また目が覚めてしまった。枕元のスマホの画面をポンとタッチすると、午前3時16分。やれやれ。表示されるのが「333」や「321」のようにすっきりした数字でないと、余計につまらない。

何やら毎晩、必ず3時台に目が覚めてしまうようになった。そのまま眠れる日もあれば、何度も寝返りを打って、うつ伏せのまま首を右にひねったり、左にひねったり、どんなに姿勢を変えても落ち着かず、ますます眠れなくなることもある。観念してひたすら目をつぶり、自然に眠りに落ちることを願いつつ、とにかく朝になるのを待つ。

こんな状態になったのは、日本に戻った7月初頭のこと。自分には珍しい時差ボケだろうと思っていたが、3時台に目覚める癖はなかなか抜けない。これも老化現象、仕方あるまい。とはいえ、眠れずにじっとしてる時間ほど退屈なものはない。あれやこれやと考えるうちに目が冴えて、ついに空が白み始める。かすかに鳥のさえずりが聞こえたかと思うと、だんだん声が増えていく。ここは標高1000メートルに近いため、野鳥の種類が多い。時計を見ると、4時過ぎ。まあ、朝と呼んでいい時間だ。

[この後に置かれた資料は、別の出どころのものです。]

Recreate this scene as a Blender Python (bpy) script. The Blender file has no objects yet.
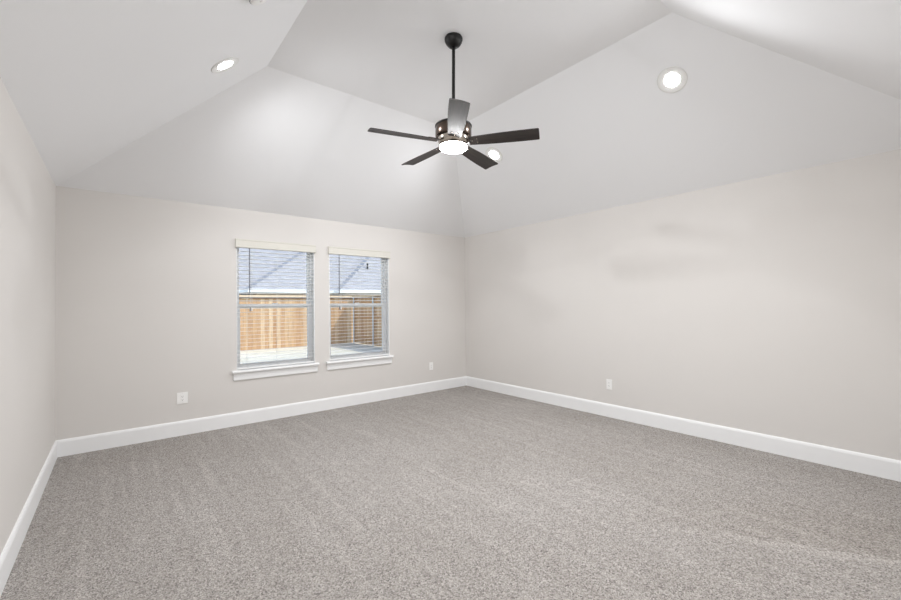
import bpy, bmesh, math, random
from mathutils import Vector, Matrix

C = bpy.context.scene.collection
S = bpy.context.scene
random.seed(7)

# ------------------------------------------------------------------ room sizes
XL, XR, YF, YB, H = -0.438, 4.4585, -0.148, 5.093, 2.44
HF = 3.439                                             # flat part of the vaulted ceiling
FX0, FX1, FY0, FY1 = 1.0114, 3.125, 1.256, 3.762       # its outline
GZ = -0.23                                             # ground outside

# ------------------------------------------------------------------ camera
YAW, PITCH, ROLL, FPX = 0.6824, 0.0136, -0.0103, 408.8
cam = bpy.data.objects.new('camera', bpy.data.cameras.new('camera')); C.objects.link(cam)
cam.data.sensor_width = 36.0
cam.data.lens = FPX * 36.0 / 901.0
cam.data.clip_start = 0.02
right = Vector((math.cos(YAW), -math.sin(YAW), 0))
fwd = Vector((math.sin(YAW)*math.cos(PITCH), math.cos(YAW)*math.cos(PITCH), math.sin(PITCH)))
up = right.cross(fwd)
r2 = right*math.cos(ROLL) + up*math.sin(ROLL)
u2 = -right*math.sin(ROLL) + up*math.cos(ROLL)
m3 = Matrix((r2, u2, -fwd)).transposed()
cam.matrix_world = Matrix.Translation((0, 0, 1.3291)) @ m3.to_4x4()
cam.data.shift_y = (299.27 - 300.0) / 901.0
S.camera = cam

# ------------------------------------------------------------------ sky, sun, exposure
LAMP = 55.0         # radiance of the recessed lenses
BEAM = 80.0         # watts of each recessed light's beam
FANL = 62.0         # radiance of the fan's diffuser
w = bpy.data.worlds.new('sky'); S.world = w; w.use_nodes = True
nt = w.node_tree; nt.nodes.clear()
sky = nt.nodes.new('ShaderNodeTexSky'); sky.sky_type = 'NISHITA'
sky.sun_disc = False; sky.sun_elevation = math.radians(51); sky.sun_rotation = math.radians(130)
bgn = nt.nodes.new('ShaderNodeBackground'); bgn.inputs['Strength'].default_value = 0.36
wo = nt.nodes.new('ShaderNodeOutputWorld')
nt.links.new(sky.outputs[0], bgn.inputs[0]); nt.links.new(bgn.outputs[0], wo.inputs[0])
sun = bpy.data.objects.new('sun', bpy.data.lights.new('sun', 'SUN')); C.objects.link(sun)
sun.data.energy = 3.0; sun.data.angle = math.radians(0.6); sun.data.color = (1.0, 0.95, 0.87)
sun.rotation_euler = Vector((1.0, -0.8, 1.6)).to_track_quat('Z', 'Y').to_euler()
sun.location = (12, -6, 16)
vs = S.view_settings
S.display_settings.display_device = 'sRGB'
vs.view_transform = 'Standard'; vs.look = 'None'; vs.gamma = 1.0; vs.use_curve_mapping = False
vs.exposure = 0.0

# ------------------------------------------------------------------ materials
def srgb(r, g, b):
    f = lambda c: (c/255/12.92) if c/255 <= 0.04045 else ((c/255+0.055)/1.055)**2.4
    return (f(r), f(g), f(b), 1.0)

class NT:
    def __init__(s, name):
        s.m = bpy.data.materials.new(name); s.m.use_nodes = True
        s.t = s.m.node_tree; s.b = s.t.nodes['Principled BSDF']; s.out = s.t.nodes['Material Output']
    def n(s, typ, **kw):
        nd = s.t.nodes.new(typ)
        for k, v in kw.items():
            if k in nd.inputs: nd.inputs[k].default_value = v
            else: setattr(nd, k, v)
        return nd
    def l(s, a, b): s.t.links.new(a, b)
    def coord(s, scale=(1, 1, 1), rot=(0, 0, 0)):
        tc = s.n('ShaderNodeTexCoord'); mp = s.n('ShaderNodeMapping')
        mp.inputs['Scale'].default_value = scale; mp.inputs['Rotation'].default_value = rot
        s.l(tc.outputs['Object'], mp.inputs['Vector']); return mp.outputs[0]
    def ramp(s, fac, stops):
        r = s.n('ShaderNodeValToRGB'); e = r.color_ramp.elements
        while len(e) < len(stops): e.new(0.5)
        for el, (p, c) in zip(e, stops): el.position = p; el.color = c
        s.l(fac, r.inputs[0]); return r.outputs[0]
    def mix(s, fac, a, b, blend='MIX'):
        mx = s.n('ShaderNodeMix', data_type='RGBA', blend_type=blend)
        for sock, v in ((mx.inputs[0], fac), (mx.inputs[6], a), (mx.inputs[7], b)):
            if hasattr(v, 'is_linked'): s.l(v, sock)
            else: sock.default_value = v
        return mx.outputs[2]
    def bump(s, h, strength, dist=0.01):
        bp = s.n('ShaderNodeBump'); bp.inputs['Strength'].default_value = strength
        bp.inputs['Distance'].default_value = dist
        s.l(h, bp.inputs['Height']); s.l(bp.outputs[0], s.b.inputs['Normal'])

def plain(name, col, rough=0.5, metal=0.0, var=0.03, nscale=8.0, bump=0.0, bscale=60.0):
    k = NT(name); v = k.coord()
    nz = k.n('ShaderNodeTexNoise', Scale=nscale, Detail=3.0); k.l(v, nz.inputs['Vector'])
    lo = tuple(c*(1-var) for c in col[:3])+(1,); hi = tuple(min(1, c*(1+var)) for c in col[:3])+(1,)
    k.l(k.ramp(nz.outputs['Fac'], [(0.3, lo), (0.7, hi)]), k.b.inputs['Base Color'])
    k.b.inputs['Roughness'].default_value = rough; k.b.inputs['Metallic'].default_value = metal
    if bump:
        n2 = k.n('ShaderNodeTexNoise', Scale=bscale, Detail=4.0); k.l(v, n2.inputs['Vector'])
        k.bump(n2.outputs['Fac'], bump, 0.004)
    return k.m

M = {}
M['wall'] = plain('wall_paint', srgb(224, 220, 216), 0.75, var=0.008, nscale=1.5, bump=0.05, bscale=70)
M['ceiling'] = plain('ceiling_paint', srgb(243, 243, 244), 0.85, var=0.006, nscale=1.2, bump=0.06, bscale=60)
M['trim'] = plain('white_trim', srgb(248, 248, 248), 0.4, var=0.006)
M['vinyl'] = plain('white_vinyl', srgb(248, 249, 250), 0.35, var=0.005)
M['blind'] = plain('white_blind', srgb(246, 246, 245), 0.45, var=0.006)
M['valance'] = plain('cream_valance', srgb(222, 219, 210), 0.5, var=0.006)
M['cord'] = plain('blind_cord', srgb(225, 224, 220), 0.8)
M['wand'] = plain('grey_wand', srgb(120, 122, 128), 0.3)
M['plate'] = plain('outlet_plastic', srgb(250, 249, 247), 0.35, var=0.004)
M['slot'] = plain('dark_slot', srgb(60, 58, 56), 0.6)
M['lamptrim'] = plain('lamp_trim', srgb(228, 227, 224), 0.5, var=0.004)
M['black'] = plain('black_metal', srgb(16, 15, 14), 0.42, metal=0.3, var=0.1)
M['bronze'] = plain('dark_bronze', srgb(96, 84, 76), 0.22, metal=1.0, var=0.08)
M['nickel'] = plain('bright_nickel', srgb(178, 170, 160), 0.16, metal=1.0, var=0.04)

def emit(name, col, strength):
    k = NT(name); k.b.inputs['Base Color'].default_value = (0.9, 0.9, 0.9, 1)
    k.b.inputs['Emission Color'].default_value = col; k.b.inputs['Emission Strength'].default_value = strength
    return k.m
M['lens'] = emit('lit_lens', (0.97, 0.98, 1.0, 1), LAMP)
M['fanlens'] = emit('lit_fan_diffuser', (0.97, 0.975, 0.98, 1), FANL)

def carpet():
    k = NT('grey_carpet'); v = k.coord()
    n1 = k.n('ShaderNodeTexNoise', Scale=200.0, Detail=3.0, Roughness=0.8); k.l(v, n1.inputs['Vector'])
    vo = k.n('ShaderNodeTexVoronoi', Scale=165.0, Randomness=1.0); k.l(v, vo.inputs['Vector'])
    sp = k.n('ShaderNodeSeparateColor'); k.l(vo.outputs['Color'], sp.inputs[0])
    n2 = k.n('ShaderNodeTexNoise', Scale=30.0, Detail=2.0); k.l(v, n2.inputs['Vector'])
    c = k.ramp(sp.outputs[0], [(0.0, srgb(66, 61, 57)), (0.12, srgb(112, 106, 101)), (0.26, srgb(158, 152, 146)), (0.7, srgb(182, 176, 170)), (1.0, srgb(226, 220, 214))])
    c = k.mix(0.40, c, k.ramp(n1.outputs['Fac'], [(0.37, srgb(96, 90, 85)), (0.48, srgb(156, 150, 145)), (0.63, srgb(220, 214, 208))]))
    c = k.mix(0.06, c, k.ramp(n2.outputs['Fac'], [(0.3, srgb(134, 130, 127)), (0.7, srgb(182, 178, 175))]))
    # brushed lanes of pile and footmarks
    lv = k.coord((6.5, 0.30, 1), (0, 0, 0.06))
    n3 = k.n('ShaderNodeTexNoise', Scale=2.4, Detail=2.0, Roughness=0.55); k.l(lv, n3.inputs['Vector'])
    lane = k.ramp(n3.outputs['Fac'], [(0.36, (0.99, 0.99, 0.995, 1)), (0.56, (1.03, 1.035, 1.045, 1)), (0.70, (1.13, 1.135, 1.145, 1))])
    n4 = k.n('ShaderNodeTexNoise', Scale=0.9, Detail=3.0); k.l(v, n4.inputs['Vector'])
    patch = k.ramp(n4.outputs['Fac'], [(0.35, (0.96, 0.955, 0.95, 1)), (0.65, (1.03, 1.03, 1.035, 1))])
    # edge left by the last pass of the vacuum cleaner at the right: pile lies light on one side, dark on the other
    ax, ay, bx, by = 2.50, 1.20, 3.09, 0.205
    ln = math.hypot(bx-ax, by-ay); nx, ny = -(by-ay)/ln, (bx-ax)/ln
    sx = k.n('ShaderNodeSeparateXYZ'); k.l(v, sx.inputs[0])
    def lin(a_, b_, c_):
        m1 = k.n('ShaderNodeMath', operation='MULTIPLY_ADD'); k.l(sx.outputs[0], m1.inputs[0]); m1.inputs[1].default_value = a_; m1.inputs[2].default_value = c_
        m2 = k.n('ShaderNodeMath', operation='MULTIPLY_ADD'); k.l(sx.outputs[1], m2.inputs[0]); m2.inputs[1].default_value = b_; k.l(m1.outputs[0], m2.inputs[2])
        return m2.outputs[0]
    dist = lin(nx*0.5, ny*0.5, 0.5-0.5*(nx*ax+ny*ay))          # 0.5 on the edge, 1 one metre to its right
    e = k.ramp(dist, [(0.0, (1, 1, 1, 1)), (0.44, (1.0, 1.0, 1.0, 1)), (0.492, (1.13, 1.13, 1.13, 1)), (0.512, (0.95, 0.94, 0.925, 1)), (0.66, (0.94, 0.93, 0.915, 1)), (0.9, (1, 1, 1, 1))])
    fd = k.n('ShaderNodeMapRange', interpolation_type='SMOOTHSTEP'); k.l(lin(0, 1, 0), fd.inputs[0])
    for i_, vv in ((1, 0.5), (2, 1.5), (3, 1.0), (4, 0.0)): fd.inputs[i_].default_value = vv
    c = k.mix(fd.outputs[0], c, k.mix(1.0, c, e, 'MULTIPLY'))
    c = k.mix(1.0, c, lane, 'MULTIPLY'); c = k.mix(1.0, c, patch, 'MULTIPLY')
    k.l(c, k.b.inputs['Base Color'])
    k.b.inputs['Roughness'].default_value = 1.0; k.b.inputs['Specular IOR Level'].default_value = 0.05
    ad = k.n('ShaderNodeMath', operation='ADD'); k.l(n1.outputs['Fac'], ad.inputs[0]); k.l(vo.outputs['Distance'], ad.inputs[1])
    k.bump(ad.outputs[0], 0.5, 0.015)
    return k.m
M['carpet'] = carpet()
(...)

あ、遠くでカッコウが鳴いている。その辺りで朗々と滑らかな美声を発しているあの鳥は、何だろう。チルチルミチルの青い鳥のような姿を勝手に想像する。その声を遮るように、ペチャクチャとおしゃべりが止まらないような鳴き声。これはきっと、ウッドストックみたいな鳥だろうな。別の方向からは「チチンプイノプイーッ」と、かん高い声もする。ウグイスのさえずりも聞こえてきた。遠くからだんだんこちらへ近づいてくるのがわかる。ただ、「ホー、ホチャプリ!」と、ちょっと独特な鳴き方をする。「ホケキョ!」は4回に1回くらい。そのときだけは「ホ、ホ、ホ、ホケキョ!」と、鳥の鳴き声図鑑の音声のように見事だ。声の主は1羽だけだろうか。

早起きは三文の徳。早起きした鳥たちは、ミミズを捕まえたんだろうなと、くだらないことを考えながら、布団の中でひたすら時間が経つのを待つ。そのうちにミソサザイやらキビタキやら、野鳥の大合唱が始まり、ブラボーと手を叩いてあげたくなる。と思いきや、一斉にピタリと鳴き止み、不気味なほどの静寂が訪れる。カサコソと葉っぱが揺れる音しかしない。皆、鳴き疲れたのか、二度寝しているのかと、人間目線で鳥の世界の営みを想像してみる。やがてカナカナとヒグラシが鳴き始める。5時を過ぎた。また一瞬、静かになり、しばらくすると違う鳥が鳴き始める。ヒワやヒヨドリに続いて、とうとうキジバトやカラスの鳴き声が混じる。6時か。そろそろ人間も起きる時間だ。

そういえば数年前、どうしても「ヒー、ポテチ!」としか聞こえない鳴き方をするウグイスがいた。その分、谷渡りはめっぽううまい。長いこと息もつかずに鳴き通すその声だけが、独唱状態で響き渡る。ほかの動物たちも聞き惚れていたのだろうか。そこへ急に「ポテチ!」とズッコケるので、われわれ人間たちには愉快でたまらなかった。ウグイスはいつも暑くなると山へ帰ってしまうが、その年は8月を過ぎてもそこら辺にいた。あの声が止めば、夏休みも終わりに近いということ。それが嫌で、かわいい声の「ポテチ」をいつまでも聞いていたかったものだ。

今年の「ホチャプリ」も長いこと楽しませてくれた。8月に入っても朝昼夕と必ず庭にやって来て、珍しいことに暑さの中でもさえずっていた。さすがに10日を過ぎた頃から音沙汰がなくなり、しょんぼりしていたところ、17日のお昼頃に近くで「ホチャプリ!」といつもの声がした。まだいたんだと、喜んで耳を澄ませる。ひとしきり鳴いた次の瞬間、ふと静かになってしまった。

思えば、ポテチはよく同じ場所で長いこと歌っていたが、ホチャプリはあまり長居をしなかった。その代わり、1日に何度もやって来た。声が近くなったり遠くなったり、しょっちゅう移動していた。ところが、その日に来てくれたのは1回だけ。きっとあちこちで人気者だっただろうから、山へ帰る前の挨拶回りで忙しかったに違いない。